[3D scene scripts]
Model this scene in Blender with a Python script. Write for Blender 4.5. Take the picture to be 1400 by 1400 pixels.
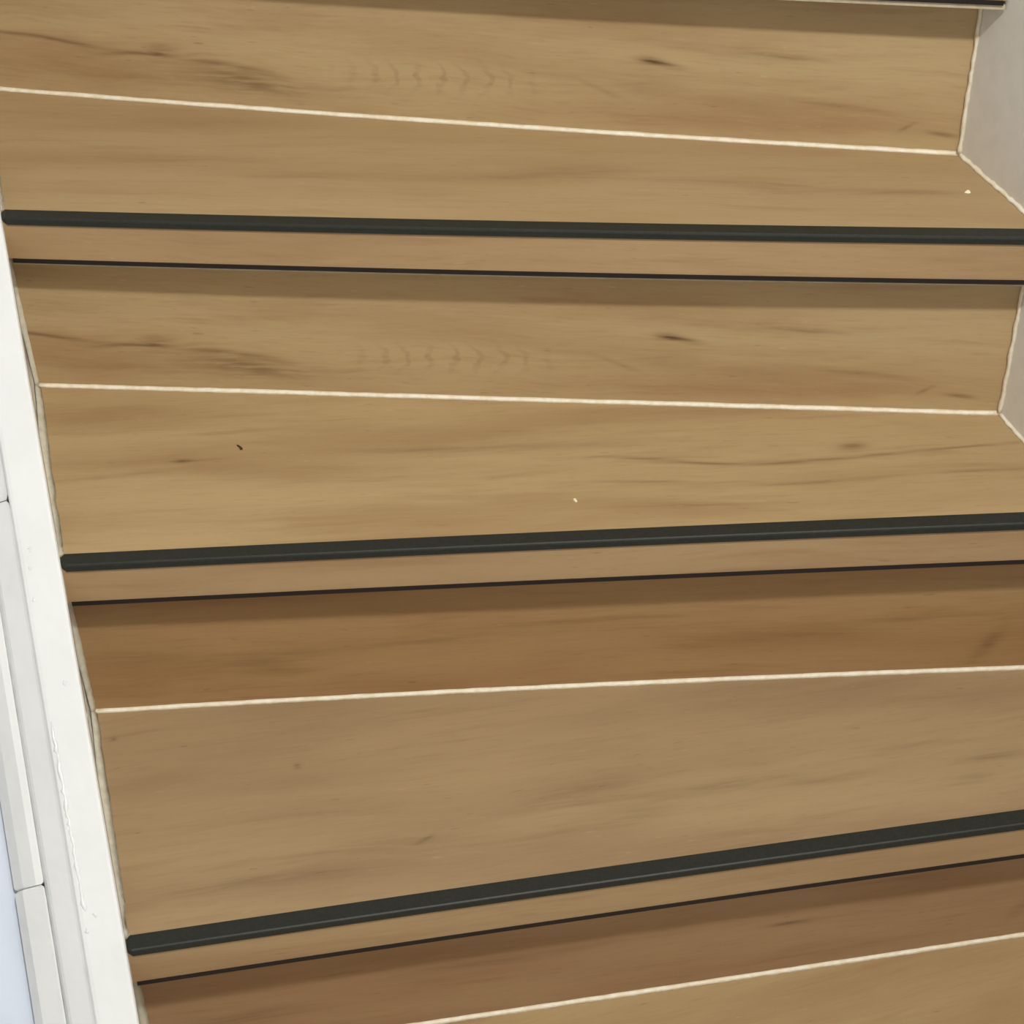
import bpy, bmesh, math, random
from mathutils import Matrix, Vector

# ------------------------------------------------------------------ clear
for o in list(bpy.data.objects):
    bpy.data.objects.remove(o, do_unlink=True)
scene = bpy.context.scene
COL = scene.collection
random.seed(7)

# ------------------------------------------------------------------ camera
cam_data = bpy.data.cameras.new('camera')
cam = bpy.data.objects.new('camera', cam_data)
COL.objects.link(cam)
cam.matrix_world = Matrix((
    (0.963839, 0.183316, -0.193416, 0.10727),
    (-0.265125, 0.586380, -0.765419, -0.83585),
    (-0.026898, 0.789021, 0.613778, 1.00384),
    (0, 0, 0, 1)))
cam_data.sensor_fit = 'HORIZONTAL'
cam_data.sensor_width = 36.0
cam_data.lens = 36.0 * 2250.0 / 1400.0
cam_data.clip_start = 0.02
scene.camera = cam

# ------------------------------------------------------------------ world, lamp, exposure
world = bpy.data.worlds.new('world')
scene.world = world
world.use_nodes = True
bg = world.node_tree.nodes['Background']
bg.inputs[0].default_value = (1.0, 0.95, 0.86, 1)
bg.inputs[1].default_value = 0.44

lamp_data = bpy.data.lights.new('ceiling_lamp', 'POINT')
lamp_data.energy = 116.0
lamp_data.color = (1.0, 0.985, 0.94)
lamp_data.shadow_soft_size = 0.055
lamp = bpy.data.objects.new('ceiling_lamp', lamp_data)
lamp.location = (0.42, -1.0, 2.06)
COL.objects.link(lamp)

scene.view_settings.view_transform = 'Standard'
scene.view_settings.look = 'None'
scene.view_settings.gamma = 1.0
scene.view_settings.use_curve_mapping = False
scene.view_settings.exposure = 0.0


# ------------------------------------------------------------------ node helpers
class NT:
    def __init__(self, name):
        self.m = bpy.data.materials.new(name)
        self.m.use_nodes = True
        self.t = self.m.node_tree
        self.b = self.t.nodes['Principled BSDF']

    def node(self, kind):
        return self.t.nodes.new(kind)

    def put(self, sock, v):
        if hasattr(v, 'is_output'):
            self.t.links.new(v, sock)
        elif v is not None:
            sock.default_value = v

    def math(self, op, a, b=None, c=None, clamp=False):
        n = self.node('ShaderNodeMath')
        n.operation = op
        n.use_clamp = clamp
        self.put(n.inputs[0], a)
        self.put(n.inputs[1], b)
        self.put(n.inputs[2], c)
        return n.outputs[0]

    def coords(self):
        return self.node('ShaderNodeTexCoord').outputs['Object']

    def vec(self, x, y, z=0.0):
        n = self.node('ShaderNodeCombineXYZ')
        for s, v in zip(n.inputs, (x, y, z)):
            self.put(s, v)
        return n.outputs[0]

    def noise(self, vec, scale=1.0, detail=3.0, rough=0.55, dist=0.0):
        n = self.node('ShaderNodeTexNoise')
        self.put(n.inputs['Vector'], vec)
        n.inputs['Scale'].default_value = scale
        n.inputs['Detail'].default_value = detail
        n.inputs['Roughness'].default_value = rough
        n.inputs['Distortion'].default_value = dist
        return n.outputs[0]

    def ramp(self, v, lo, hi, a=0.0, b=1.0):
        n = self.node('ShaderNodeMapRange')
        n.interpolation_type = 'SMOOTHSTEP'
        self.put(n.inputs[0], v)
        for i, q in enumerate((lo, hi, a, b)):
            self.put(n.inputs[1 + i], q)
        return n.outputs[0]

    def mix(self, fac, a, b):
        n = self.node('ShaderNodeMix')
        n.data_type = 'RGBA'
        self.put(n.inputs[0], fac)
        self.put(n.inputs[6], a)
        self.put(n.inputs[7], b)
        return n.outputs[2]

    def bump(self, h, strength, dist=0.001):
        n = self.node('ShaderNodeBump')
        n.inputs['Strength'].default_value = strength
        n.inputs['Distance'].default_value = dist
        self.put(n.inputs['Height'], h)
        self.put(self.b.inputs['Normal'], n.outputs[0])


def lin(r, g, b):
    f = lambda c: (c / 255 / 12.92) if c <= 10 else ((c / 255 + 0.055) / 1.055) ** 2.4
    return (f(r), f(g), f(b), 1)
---
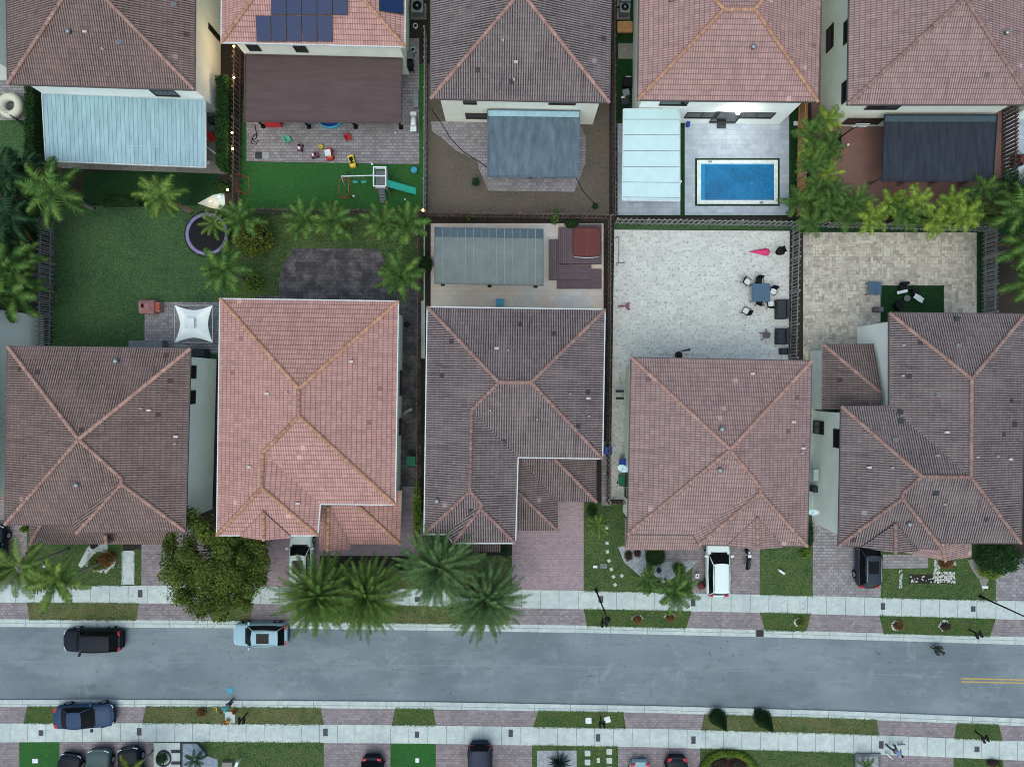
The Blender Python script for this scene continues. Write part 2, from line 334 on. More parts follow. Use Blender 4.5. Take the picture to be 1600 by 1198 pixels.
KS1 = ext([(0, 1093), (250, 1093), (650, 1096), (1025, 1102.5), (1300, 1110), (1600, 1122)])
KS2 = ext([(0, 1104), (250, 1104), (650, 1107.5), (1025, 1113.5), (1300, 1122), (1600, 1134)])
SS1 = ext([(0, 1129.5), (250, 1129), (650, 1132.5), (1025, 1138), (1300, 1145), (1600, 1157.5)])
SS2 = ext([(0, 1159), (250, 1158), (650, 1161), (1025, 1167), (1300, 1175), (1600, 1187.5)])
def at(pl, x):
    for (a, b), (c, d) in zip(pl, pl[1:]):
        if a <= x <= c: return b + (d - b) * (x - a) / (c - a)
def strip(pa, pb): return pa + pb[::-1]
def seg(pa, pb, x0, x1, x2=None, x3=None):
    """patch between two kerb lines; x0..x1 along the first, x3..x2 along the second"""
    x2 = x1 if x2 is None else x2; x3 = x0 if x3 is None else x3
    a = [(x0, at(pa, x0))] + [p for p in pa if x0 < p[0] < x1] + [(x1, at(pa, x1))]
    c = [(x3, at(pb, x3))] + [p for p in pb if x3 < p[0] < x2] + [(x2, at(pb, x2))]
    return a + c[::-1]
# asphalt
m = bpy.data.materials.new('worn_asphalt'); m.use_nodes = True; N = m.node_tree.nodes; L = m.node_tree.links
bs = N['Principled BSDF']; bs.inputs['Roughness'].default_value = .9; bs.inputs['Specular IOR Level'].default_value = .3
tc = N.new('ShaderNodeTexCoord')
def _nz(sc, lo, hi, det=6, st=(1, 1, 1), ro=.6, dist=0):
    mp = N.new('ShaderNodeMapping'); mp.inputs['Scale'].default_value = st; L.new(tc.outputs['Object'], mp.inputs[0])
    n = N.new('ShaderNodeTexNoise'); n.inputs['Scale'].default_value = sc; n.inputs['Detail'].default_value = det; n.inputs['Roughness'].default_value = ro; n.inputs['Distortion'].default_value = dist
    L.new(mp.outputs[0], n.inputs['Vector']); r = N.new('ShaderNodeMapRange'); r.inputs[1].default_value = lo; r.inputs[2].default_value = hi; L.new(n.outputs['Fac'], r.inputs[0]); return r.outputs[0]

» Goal
Reproduce only the lines running from the one that has "Model this scene" through the one that has "random.seed(7)", ends included. Any pictures in that stretch should not be copied.

» Solved exercise
Model this scene in Blender with a Python script. Write for Blender 4.5. Take the picture to be 1400 by 1400 pixels.
import bpy, bmesh, math, random
from mathutils import Matrix, Vector

# ------------------------------------------------------------------ clear
for o in list(bpy.data.objects):
    bpy.data.objects.remove(o, do_unlink=True)
scene = bpy.context.scene
COL = scene.collection
random.seed(7)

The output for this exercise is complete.